The previous result is interesting but not too surprising, given the construction of Dynkin diagrams. What would be more exciting would be a connection with the representation theory of the underlying Lie algebra. As we will see, such a connection exists. First, we introduce yet another definition: we say that the quiver $\vec{Q}$ is of finite type if for any $\mathbf{v} \in \mathbb{Z}_+^I$, the number of isomorphism classes of indecomposable representations of dimension $\mathbf{v}$ is finite. We also denote by $K(\vec{Q})$ the Grothendieck group of the abelian category of representations of $\vec{Q}$; in this group, which is generated by the symbols $[A]$ for $A$ a representation, we have $[A]=[B]$ if $A$ and $B$ are isomorphic, and $[A \oplus B] = [A] + [B]$. This is the appropriate tool to study isomorphism classes of representations. One of the main results of quiver representation theory is Gabriel's theorem:

A connected quiver $\vec{Q}$ is of finite type if and only it is a Dynkin quiver. Moreover, in that case the map \begin{eqnarray*} \mathbf{dim} &:& K(\vec{Q}) \rightarrow \mathbb{Z}^I \\ & & [V] \mapsto \mathbf{dim} \, [V] \end{eqnarray*} is an isomorphism which gives a bijection between the set of isomorphism classes of nonzero indecomposable representations of $\vec{Q}$ and the set of positive roots of the corresponding Lie algebra.

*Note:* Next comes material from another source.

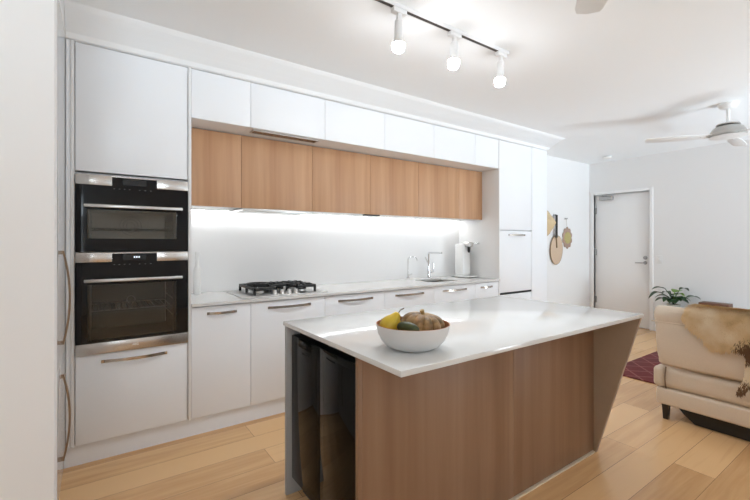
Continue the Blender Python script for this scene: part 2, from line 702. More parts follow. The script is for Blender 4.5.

I will not give the proof here, rather I will try to show the theorem at work on two simple examples.


Cyclic quiver with one node

Let's take as a first example the quiver with only one vertex, and one arrow having source and target this vertex. This is not a Dynkin quiver, of course. A representation of this quiver is a pair $(V,x)$ where $V$ is a finite-dimensional vector space, and $x$ is an endomorphism of $V$. Classifying these representations is therefore equivalent to classifying matrices up to conjugation. If the base field is (infinite and) algebraically closed, the classification is given by the Jordan form of the matrix. We see that in that case, the number of isomorphism classes of indecomposable representations is infinite.

The $A_2$ quiver

Now let's take the quiver with two nodes linked by one arrow. A representation is given by two vector spaces $V_1$ and $V_2$ and one linear operator $x : V_1 \rightarrow V_2$. By a change of basis, the operator can be brought to the form $$x = \left( \begin{array} I_{r \times r} & 0 \\ 0 & 0 \end{array} \right) \, ,$$ where $I_{r \times r}$ is the unit $r \times r$ matrix. This means that any representation is (isomorphic to) a direct sum of representations of the type $1 : k \rightarrow k$ and $0 : k \rightarrow k$. Let's analyze these two representations:

  • The representation $0 : k \rightarrow k$ is actually semisimple, it can be decomposed as the sum of the two simple representations $0 : k \rightarrow 0$ and $0 : 0 \rightarrow k$. These are the representations that we called $S(1)$ and $S(2)$ above.
  • The representation $1 : k \rightarrow k$ is not simple (because it is not of the type $S(i)$), indeed it contains $0 : k \rightarrow 0$ as a subrepresentation. Clearly it is not semisimple, but it is indecomposable.
We have found three indecomposable representations, $$0 : k \rightarrow 0 \, \qquad 1 : k \rightarrow k \, , \qquad 0 : 0 \rightarrow k \, . $$ This fits nicely with Gabriel's theorem: the dimensions of these representations are $(1,0)$, $(1,1)$ and $(0,1)$, which correspond to the three positive roots of the algebra $A_2$.


[1] Kirillov, Quiver representations and quiver varieties. Vol. 174. American Mathematical Soc., 2016.